According to meteorologists at Colorado State University’s Tropical Meteorology Project, Irma set a new record for the amount of cyclone energy generated in a single day, and for maintaining wind speeds of 185 mph for 37 straight hours. That made it the strongest storm in the Atlantic.(Including the Caribbean and the Gulf of Mexico, it counts as the second strongest, after Allen, which reached 190 mph).
Also according to the team at Colorado State, on its own, Irma generated enough cyclone energy to satisfy the NOAA definition of an “average” hurricane season. Eighteen entire hurricane seasons since 1966 when satellite tracking of storms began, didn’t generate as much total energy as Irma did.
The reasons for its record-breaking trek spanning the Leeward Islands to the east and the Florida panhandle in the west are due to multiple factors, chief of them appearing to be a combination of ocean heat content and sea surface temperatures.
Locally, principal director of government’s Climate Change Division Una May Gordon told the Jamaica Observer yesterday that, “The warm sea surface temperature was fodder for Irma”.
“We can expect to see more of this a-typical weather activity with superstorms occurring more frequently accompanied by devastating floods and wind events,” she said.
“It means, therefore, that it will put our infrastructure under duress, especially water and drainage infrastructure built years ago,” said Gordon.
Seasoned meteorologist Evan Thompson was cautious about pinning Irma on climate change without definitive research, but he did not rule out the role of warming temperatures.
“It would not be possible to definitively say [at this point] that climate change was responsible for Irma’s development; however, the projections of changes in weather occurrences because of global warming were reflected in what was experienced.
“Irma followed the script by developing so rapidly, being one of the most intense hurricanes on record and maintaining category 5 status for an inordinately long time.

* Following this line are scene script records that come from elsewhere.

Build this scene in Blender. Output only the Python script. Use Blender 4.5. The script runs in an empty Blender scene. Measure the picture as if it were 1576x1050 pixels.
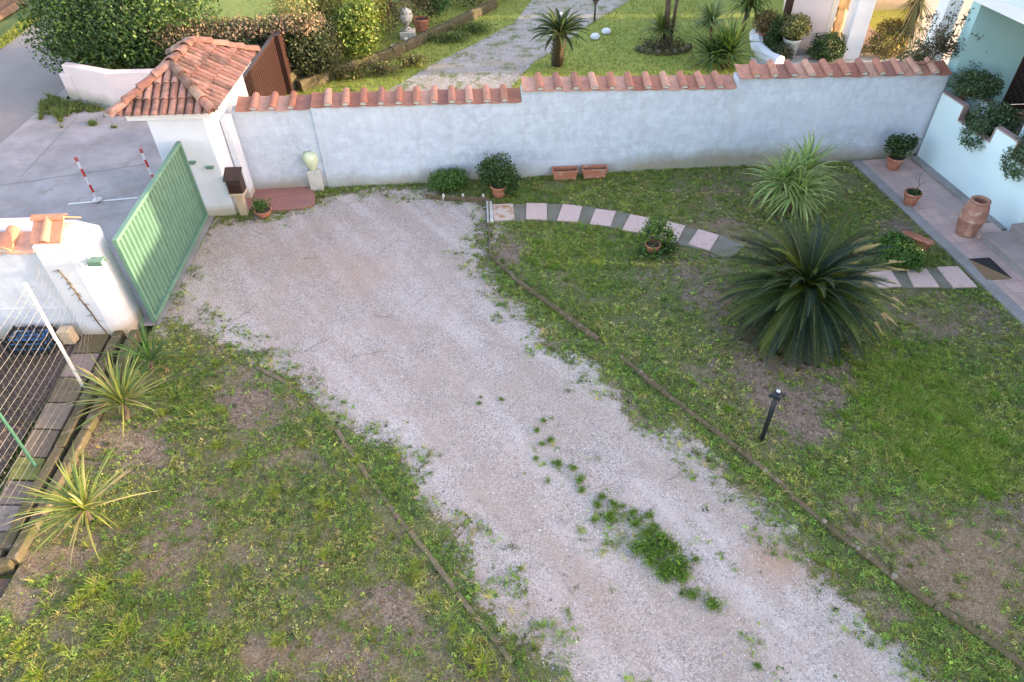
import bpy, math, random
import numpy as np
from math import sin, cos, pi, radians
from mathutils import Vector, Matrix
rng = np.random.default_rng(7); random.seed(7)
S = bpy.context.scene; COL = S.collection
# ------------------------------------------------------------------ camera, sky, sun, exposure
F = 1050.; CX, CY = 788., 525.; H = 7.5            # lens and principal point in photo pixels, camera height
_n = np.array([825-CX, -(1680-CY), -F]); _n /= np.linalg.norm(_n)
_up = -_n; _f = np.array([0, 0, -1.]); _fh = _f-_f.dot(_up)*_up; _fh /= np.linalg.norm(_fh)
R = np.array([np.cross(_fh, _up), _fh, _up])       # world = R @ camera
cam = bpy.data.cameras.new('camera'); co = bpy.data.objects.new('camera', cam); COL.objects.link(co)
M4 = Matrix([list(R[i])+[0] for i in range(3)]+[[0, 0, 0, 1]]); M4.translation = (0, 0, H); co.matrix_world = M4
cam.sensor_width = 36; cam.lens = 36*F/1576; cam.clip_start = .1; cam.clip_end = 1500
S.camera = co
SUN_EL, SUN_AZ = 9.0, -4.0                          # azimuth measured from +X towards +Y
w = bpy.data.worlds.new('World'); S.world = w; w.use_nodes = True
nt = w.node_tree; sky = nt.nodes.new('ShaderNodeTexSky'); sky.sky_type = 'NISHITA'; sky.sun_disc = False
sky.sun_elevation = radians(SUN_EL); sky.sun_rotation = radians(90-SUN_AZ); sky.air_density = 1.0; sky.dust_density = 1.5; sky.ozone_density = 1.0
bg = nt.nodes['Background']; bg.inputs[1].default_value = .15; wb = nt.nodes.new('ShaderNodeMix'); wb.data_type = 'RGBA'; wb.blend_type = 'MULTIPLY'; wb.inputs[0].default_value = 1; wb.inputs[7].default_value = (1.20, .98, .93, 1)
nt.links.new(sky.outputs[0], wb.inputs[6]); nt.links.new(wb.outputs[2], bg.inputs[0])
sl = bpy.data.lights.new('sun', 'SUN'); sl.energy = 1.7; sl.angle = radians(.7); sl.color = (1, .76, .48)
so = bpy.data.objects.new('sun', sl); COL.objects.link(so)
sd = Vector((cos(radians(SUN_EL))*cos(radians(SUN_AZ)), cos(radians(SUN_EL))*sin(radians(SUN_AZ)), sin(radians(SUN_EL))))
so.rotation_euler = sd.to_track_quat('Z', 'Y').to_euler(); so.location = (30, 0, 20)
S.view_settings.view_transform = 'Standard'; S.view_settings.look = 'None'
S.view_settings.exposure = 2.93; S.view_settings.gamma = 1
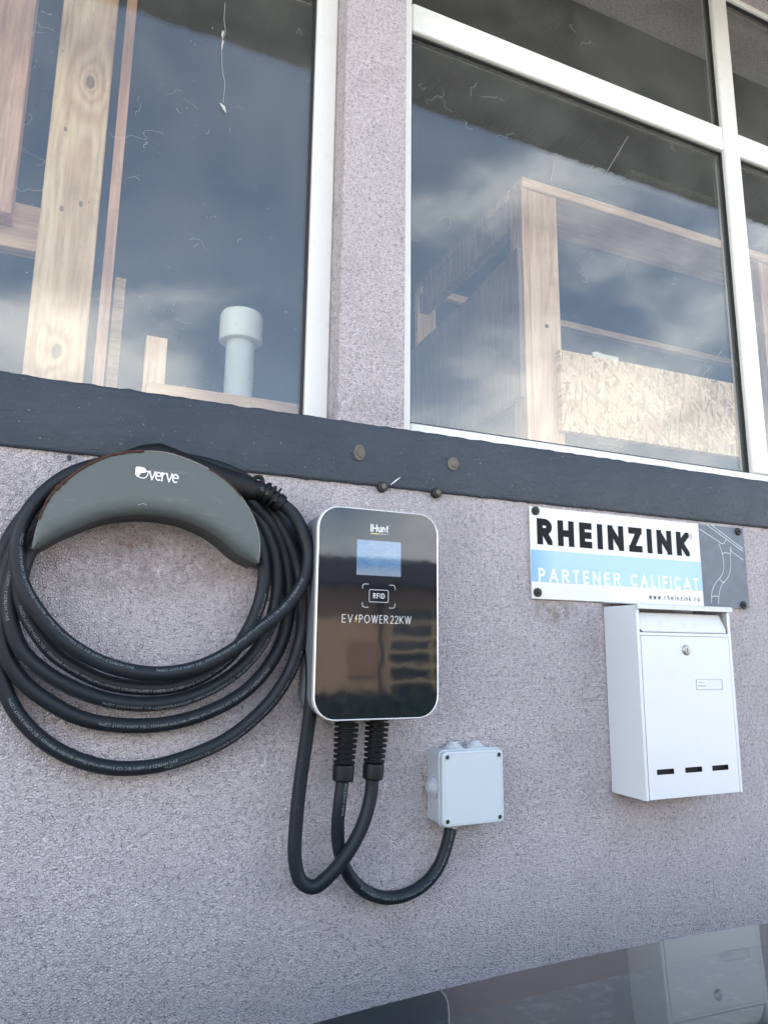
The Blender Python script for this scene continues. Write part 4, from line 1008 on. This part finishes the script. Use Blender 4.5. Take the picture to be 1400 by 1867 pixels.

Over the years, those were just what we were told to expect in a changing climate scenario,” he reported.
Thompson, who is director of the Meteorological Service Division, explained that one of the main influences to tropical cyclone development is sea-surface temperatures exceeding 27 degrees Celsius, which was surpassed during the month of September.
“The rapid growth of Hurricane Irma to Category 5 status was most likely due to a number of factors. The main one is the warm sea-surface temperatures which were existent over the Caribbean and North Atlantic Ocean during the period. This is also the source of the high energy that allowed Irma to maintain Category 5 status for such a long time,” he told the Observer.
Also, he indicated that, “the environment under which Irma developed was one of low vertical wind shear. This allowed for the optimal mixing within the hurricane creating the dynamics that kept the system regenerating over time. If the shear had been stronger or more hostile it would have led to the break-up of the system [but] Irma’s track over water for such a long time, except for moving over comparatively very small islands, was also why it continued to grow. It wasn’t until it interacted with Cuba that it started to lose strength.”
Hurricane Irma was the ninth named storm of the 2017 Atlantic Hurricane season, and the fourth hurricane. It formed as a tropical wave off the west coast of Africa on August 26 and dissipated over south-eastern US yesterday, September 12.
It has been blamed for 55 deaths as of yesterday, and damage estimated at more than US$30 billion to date.